The Abbey has been the most uncertain adventure. It is a gift. I was on the road to being a really good religious professional. There would have been the facade of certainty, I could have climbed the ladder to big church senior pastor. It was my dream, or so I thought. When we started the Abbey, I didn’t even drink coffee, but Chris Smith, owner of Beansmith, knew all about coffee. And when we started the Abbey, I didn’t know about staffing or permits or painting or spreadsheets - but Janelle did, and Jeannie did, and Mike did, and Barb did. For every unknown there has been someone with gifts who emerges in the just the right moment.
In 2015, when we set out on our own, my only hope was to grow enough that first year that when we ran out of money the Conference would see some merit in funding the gap (after I begged them to bail us out - which I planned to do, of course). And do you know what happened? I never had to ask them to bail us out. That year, two things happened: one, this community grew in giving, our giving doubled in one year. Two, our campus ministry grant came through. I set totally unreasonable (but necessary, if we were going to exist) goals for the next three years. I turned them into the Bishop’s office, knowing that if I was the one receiving them I would have laughed because they were such a stretch. And yet, every year we have made it. Every year, I worry; every year it looks uncertain; and every year I am amazed at our sure and steady growth, at people taking ownership in this place and at the generosity inspired by our work. And the truth is every time I get really confident, I am quickly reminded to stay in the wilderness. In fact, the Sunday I announced that our morning service had grown so large we needed to split it in two, was the smallest Sunday attendance we had experienced in nine months. The truth is, I looked out and thought can I stop this train? Can I say that mailer was a typo? Can I just go back to Egypt?
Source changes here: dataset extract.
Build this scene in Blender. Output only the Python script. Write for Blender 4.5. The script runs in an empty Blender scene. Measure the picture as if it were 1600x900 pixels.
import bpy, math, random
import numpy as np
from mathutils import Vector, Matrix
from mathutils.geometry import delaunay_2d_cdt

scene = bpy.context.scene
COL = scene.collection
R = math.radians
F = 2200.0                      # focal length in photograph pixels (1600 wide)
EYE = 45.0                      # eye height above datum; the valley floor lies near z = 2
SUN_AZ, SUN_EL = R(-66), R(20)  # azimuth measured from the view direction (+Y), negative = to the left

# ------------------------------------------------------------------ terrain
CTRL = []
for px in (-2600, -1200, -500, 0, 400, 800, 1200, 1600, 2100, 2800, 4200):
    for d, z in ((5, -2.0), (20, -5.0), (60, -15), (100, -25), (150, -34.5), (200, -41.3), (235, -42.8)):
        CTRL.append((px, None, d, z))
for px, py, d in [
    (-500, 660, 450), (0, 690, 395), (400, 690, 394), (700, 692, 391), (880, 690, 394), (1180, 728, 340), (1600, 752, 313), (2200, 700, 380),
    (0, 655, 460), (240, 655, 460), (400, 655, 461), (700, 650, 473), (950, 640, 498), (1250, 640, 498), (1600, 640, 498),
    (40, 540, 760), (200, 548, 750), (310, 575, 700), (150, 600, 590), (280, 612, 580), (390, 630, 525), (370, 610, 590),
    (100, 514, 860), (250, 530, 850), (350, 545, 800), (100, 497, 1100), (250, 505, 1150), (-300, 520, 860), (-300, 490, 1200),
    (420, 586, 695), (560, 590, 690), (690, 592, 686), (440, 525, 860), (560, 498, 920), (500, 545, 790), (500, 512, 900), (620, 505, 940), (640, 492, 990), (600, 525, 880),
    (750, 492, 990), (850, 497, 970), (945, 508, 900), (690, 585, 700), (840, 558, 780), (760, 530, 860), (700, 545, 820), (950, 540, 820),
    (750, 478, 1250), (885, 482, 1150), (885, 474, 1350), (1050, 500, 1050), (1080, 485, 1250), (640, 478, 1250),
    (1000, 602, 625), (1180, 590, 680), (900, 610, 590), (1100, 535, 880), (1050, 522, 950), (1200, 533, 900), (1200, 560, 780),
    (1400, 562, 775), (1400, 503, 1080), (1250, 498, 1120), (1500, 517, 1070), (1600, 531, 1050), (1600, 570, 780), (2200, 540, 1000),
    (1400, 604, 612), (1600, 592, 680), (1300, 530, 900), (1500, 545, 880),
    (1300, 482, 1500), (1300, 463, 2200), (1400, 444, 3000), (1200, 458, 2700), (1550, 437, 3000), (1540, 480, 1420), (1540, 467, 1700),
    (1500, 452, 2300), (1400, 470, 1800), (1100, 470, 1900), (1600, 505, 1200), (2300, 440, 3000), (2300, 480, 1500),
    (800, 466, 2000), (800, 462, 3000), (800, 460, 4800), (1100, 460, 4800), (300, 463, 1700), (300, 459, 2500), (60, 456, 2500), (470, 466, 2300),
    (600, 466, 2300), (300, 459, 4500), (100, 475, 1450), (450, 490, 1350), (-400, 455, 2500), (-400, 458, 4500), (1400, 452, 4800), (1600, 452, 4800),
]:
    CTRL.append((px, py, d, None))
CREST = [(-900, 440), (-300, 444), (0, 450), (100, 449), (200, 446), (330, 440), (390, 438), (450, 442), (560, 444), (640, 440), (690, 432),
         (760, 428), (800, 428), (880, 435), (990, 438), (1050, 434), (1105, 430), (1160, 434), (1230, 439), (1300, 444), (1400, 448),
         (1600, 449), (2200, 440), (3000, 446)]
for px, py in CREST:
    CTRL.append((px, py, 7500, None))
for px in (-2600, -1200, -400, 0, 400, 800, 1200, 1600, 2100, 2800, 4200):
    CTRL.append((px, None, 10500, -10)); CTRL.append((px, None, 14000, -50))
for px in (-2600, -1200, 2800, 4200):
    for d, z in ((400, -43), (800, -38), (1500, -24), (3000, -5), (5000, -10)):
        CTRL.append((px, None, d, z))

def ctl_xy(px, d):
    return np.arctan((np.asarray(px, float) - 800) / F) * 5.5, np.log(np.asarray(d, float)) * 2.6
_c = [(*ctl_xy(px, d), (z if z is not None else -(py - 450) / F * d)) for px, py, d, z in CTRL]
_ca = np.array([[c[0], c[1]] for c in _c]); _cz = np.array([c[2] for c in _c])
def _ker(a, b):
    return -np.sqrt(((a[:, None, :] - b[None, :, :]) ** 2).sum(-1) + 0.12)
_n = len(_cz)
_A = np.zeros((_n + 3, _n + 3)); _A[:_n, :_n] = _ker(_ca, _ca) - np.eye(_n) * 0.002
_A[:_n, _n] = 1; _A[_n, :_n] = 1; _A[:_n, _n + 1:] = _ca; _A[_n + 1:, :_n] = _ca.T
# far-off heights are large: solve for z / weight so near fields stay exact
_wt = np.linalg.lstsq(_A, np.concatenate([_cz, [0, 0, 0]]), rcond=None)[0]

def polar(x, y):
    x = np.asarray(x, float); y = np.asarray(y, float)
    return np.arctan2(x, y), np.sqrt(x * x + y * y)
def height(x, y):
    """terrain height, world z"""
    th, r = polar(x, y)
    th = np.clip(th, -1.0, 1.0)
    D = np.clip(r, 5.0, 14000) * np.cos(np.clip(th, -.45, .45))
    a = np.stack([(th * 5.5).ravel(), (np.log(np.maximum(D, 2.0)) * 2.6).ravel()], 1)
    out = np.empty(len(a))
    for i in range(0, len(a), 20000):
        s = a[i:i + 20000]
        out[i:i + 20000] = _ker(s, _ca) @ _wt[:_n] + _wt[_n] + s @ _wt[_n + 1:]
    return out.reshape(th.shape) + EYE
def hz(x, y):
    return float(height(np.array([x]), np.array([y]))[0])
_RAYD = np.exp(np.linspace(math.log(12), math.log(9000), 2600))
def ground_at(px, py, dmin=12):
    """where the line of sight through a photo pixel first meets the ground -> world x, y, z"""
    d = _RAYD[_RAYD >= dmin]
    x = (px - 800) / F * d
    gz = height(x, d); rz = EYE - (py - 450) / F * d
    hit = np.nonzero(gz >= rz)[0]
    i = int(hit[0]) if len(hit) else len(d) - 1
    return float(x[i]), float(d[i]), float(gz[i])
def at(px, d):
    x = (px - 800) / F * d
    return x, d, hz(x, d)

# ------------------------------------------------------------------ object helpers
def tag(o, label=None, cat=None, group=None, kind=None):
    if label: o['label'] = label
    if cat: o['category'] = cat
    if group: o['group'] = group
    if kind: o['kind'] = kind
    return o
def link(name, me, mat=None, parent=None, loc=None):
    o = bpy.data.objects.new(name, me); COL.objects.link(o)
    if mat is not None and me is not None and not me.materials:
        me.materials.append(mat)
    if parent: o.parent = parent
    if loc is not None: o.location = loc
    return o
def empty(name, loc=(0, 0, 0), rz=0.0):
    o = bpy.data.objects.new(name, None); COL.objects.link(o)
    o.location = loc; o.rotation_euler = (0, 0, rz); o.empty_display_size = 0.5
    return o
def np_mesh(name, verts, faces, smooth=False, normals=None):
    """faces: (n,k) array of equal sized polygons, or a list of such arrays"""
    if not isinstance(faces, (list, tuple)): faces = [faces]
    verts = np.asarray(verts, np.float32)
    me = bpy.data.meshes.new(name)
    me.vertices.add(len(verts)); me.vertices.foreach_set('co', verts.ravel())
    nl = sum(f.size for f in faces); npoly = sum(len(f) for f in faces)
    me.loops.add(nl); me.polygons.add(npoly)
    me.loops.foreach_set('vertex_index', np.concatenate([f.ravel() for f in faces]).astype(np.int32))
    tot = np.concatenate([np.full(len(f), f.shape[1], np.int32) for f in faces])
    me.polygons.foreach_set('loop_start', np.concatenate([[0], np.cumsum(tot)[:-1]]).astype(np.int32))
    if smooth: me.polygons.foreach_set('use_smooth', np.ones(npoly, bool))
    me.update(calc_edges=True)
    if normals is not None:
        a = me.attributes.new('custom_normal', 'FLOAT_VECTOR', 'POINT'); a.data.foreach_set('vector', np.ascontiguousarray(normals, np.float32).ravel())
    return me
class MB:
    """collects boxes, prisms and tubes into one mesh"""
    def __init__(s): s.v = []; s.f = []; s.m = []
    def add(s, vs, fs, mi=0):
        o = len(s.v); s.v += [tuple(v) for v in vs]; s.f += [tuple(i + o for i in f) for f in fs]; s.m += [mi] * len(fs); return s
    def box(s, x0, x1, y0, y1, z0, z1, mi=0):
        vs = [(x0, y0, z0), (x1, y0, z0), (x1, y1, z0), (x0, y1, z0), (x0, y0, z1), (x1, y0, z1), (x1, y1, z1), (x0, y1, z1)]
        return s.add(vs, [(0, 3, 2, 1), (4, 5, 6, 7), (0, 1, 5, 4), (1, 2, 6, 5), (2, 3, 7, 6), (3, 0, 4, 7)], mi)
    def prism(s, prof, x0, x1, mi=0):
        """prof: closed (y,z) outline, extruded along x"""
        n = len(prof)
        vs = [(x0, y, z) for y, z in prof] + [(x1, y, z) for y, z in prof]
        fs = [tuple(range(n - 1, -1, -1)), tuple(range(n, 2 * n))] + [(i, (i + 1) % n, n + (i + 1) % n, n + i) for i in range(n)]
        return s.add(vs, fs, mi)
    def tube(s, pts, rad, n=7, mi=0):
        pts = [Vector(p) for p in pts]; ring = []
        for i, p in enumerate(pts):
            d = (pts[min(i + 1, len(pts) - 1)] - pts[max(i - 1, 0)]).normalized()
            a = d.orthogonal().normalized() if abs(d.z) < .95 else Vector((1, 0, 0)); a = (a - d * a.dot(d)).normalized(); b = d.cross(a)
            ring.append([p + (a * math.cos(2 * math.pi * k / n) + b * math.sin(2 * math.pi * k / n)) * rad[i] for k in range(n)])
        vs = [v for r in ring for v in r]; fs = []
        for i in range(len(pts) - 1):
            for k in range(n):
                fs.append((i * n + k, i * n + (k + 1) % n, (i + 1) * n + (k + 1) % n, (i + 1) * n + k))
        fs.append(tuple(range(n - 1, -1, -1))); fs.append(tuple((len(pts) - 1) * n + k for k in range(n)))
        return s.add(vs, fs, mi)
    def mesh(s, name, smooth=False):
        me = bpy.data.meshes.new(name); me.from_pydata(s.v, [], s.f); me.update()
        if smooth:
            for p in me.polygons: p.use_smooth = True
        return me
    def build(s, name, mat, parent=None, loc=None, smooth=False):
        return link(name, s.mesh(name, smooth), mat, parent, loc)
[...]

I am asking you to join me in the wilderness for a while longer. I’m asking you to stay flexible and fluid and dream something impossible. We are in the wilderness. What will it look like for us to include more people? What does the space look like for our next steps? How do we staff for the future? I have participated in plenty of “inclusive churches,” particularly in Dallas, where everyone was a close family and it was actually hard to be included. I have participated in small churches that liked being small, so folks were not really welcome. We have held enormous smallness in tension, including and maintaining relationships. We have leaned into this living sanctuary and made it active to a diversity of people all the time. We have hosted more non-profit events than ever before and included more people in our work. Our work now is to stay in the wilderness, to stay open and bold and flexible when certainty seems so attractive and actually attainable now - in a way I only dreamed years before. As we turn seven, I ask you to pray with me from the Psalm One and to imagine all the seasons before us, seasons of yet more growth, more room for more connection, and more relationships.
May we stay in the wilderness together.
Questions for discussion:
• What have you experienced in reading the Exodus Story? What do you hear in the scripture?
• What has wilderness looked like in your life and your story? What did you learn from the wilderness?
• How do you experience uncertainty? What is that like for your spirituality?